* DATASET SECTION *
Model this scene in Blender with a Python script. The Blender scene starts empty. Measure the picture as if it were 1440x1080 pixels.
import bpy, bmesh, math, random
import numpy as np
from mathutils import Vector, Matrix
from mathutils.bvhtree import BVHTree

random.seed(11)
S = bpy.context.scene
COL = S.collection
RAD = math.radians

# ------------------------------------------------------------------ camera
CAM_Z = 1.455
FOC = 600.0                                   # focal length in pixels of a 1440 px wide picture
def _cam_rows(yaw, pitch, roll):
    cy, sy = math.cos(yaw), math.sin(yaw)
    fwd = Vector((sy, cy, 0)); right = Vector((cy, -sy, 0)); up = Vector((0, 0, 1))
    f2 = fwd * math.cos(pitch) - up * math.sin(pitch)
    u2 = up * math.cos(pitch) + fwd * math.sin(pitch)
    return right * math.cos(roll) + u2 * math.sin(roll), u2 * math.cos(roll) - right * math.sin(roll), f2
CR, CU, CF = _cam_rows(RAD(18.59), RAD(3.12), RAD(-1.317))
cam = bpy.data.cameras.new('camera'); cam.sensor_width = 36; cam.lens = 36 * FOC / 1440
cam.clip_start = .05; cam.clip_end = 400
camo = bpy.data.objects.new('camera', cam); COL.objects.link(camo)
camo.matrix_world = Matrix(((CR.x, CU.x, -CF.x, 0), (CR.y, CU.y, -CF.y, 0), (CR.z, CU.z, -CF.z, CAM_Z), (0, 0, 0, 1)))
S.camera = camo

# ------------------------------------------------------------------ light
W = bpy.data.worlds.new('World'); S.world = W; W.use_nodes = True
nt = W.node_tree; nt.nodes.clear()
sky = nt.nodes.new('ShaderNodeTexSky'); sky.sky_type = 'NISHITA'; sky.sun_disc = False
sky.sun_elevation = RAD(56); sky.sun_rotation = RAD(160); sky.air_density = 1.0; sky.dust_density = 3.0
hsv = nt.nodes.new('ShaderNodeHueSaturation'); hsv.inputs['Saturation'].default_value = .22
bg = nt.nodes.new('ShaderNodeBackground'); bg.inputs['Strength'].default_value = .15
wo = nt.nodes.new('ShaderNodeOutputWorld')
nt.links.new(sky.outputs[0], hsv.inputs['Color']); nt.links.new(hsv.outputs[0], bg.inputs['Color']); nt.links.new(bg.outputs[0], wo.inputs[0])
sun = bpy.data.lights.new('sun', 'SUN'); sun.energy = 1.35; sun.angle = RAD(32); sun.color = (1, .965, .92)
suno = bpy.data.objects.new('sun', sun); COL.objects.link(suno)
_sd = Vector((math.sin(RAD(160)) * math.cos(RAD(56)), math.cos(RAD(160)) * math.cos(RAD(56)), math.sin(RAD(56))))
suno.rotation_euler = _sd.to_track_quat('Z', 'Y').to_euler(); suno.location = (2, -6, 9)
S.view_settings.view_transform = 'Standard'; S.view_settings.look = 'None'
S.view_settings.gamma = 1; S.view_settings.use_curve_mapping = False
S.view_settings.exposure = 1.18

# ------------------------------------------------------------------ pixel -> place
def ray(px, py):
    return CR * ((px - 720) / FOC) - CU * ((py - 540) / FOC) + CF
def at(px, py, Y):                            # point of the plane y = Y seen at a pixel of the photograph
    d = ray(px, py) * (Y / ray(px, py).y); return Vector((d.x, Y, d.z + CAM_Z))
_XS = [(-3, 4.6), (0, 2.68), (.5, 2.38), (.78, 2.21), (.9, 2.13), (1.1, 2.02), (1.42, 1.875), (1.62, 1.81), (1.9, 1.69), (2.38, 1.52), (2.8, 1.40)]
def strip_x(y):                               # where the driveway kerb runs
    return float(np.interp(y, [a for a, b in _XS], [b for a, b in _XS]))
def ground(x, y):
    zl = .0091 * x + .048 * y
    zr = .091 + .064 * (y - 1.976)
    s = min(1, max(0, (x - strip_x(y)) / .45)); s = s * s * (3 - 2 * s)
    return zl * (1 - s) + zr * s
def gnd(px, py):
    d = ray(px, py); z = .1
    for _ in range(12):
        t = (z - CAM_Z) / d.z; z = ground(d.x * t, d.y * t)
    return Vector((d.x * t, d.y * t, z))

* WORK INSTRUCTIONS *
Which lines contain "pixels"? Copy each of them out.

* THE ANSWER *
Model this scene in Blender with a Python script. The Blender scene starts empty. Measure the picture as if it were 1440x1080 pixels.
FOC = 600.0                                   # focal length in pixels of a 1440 px wide picture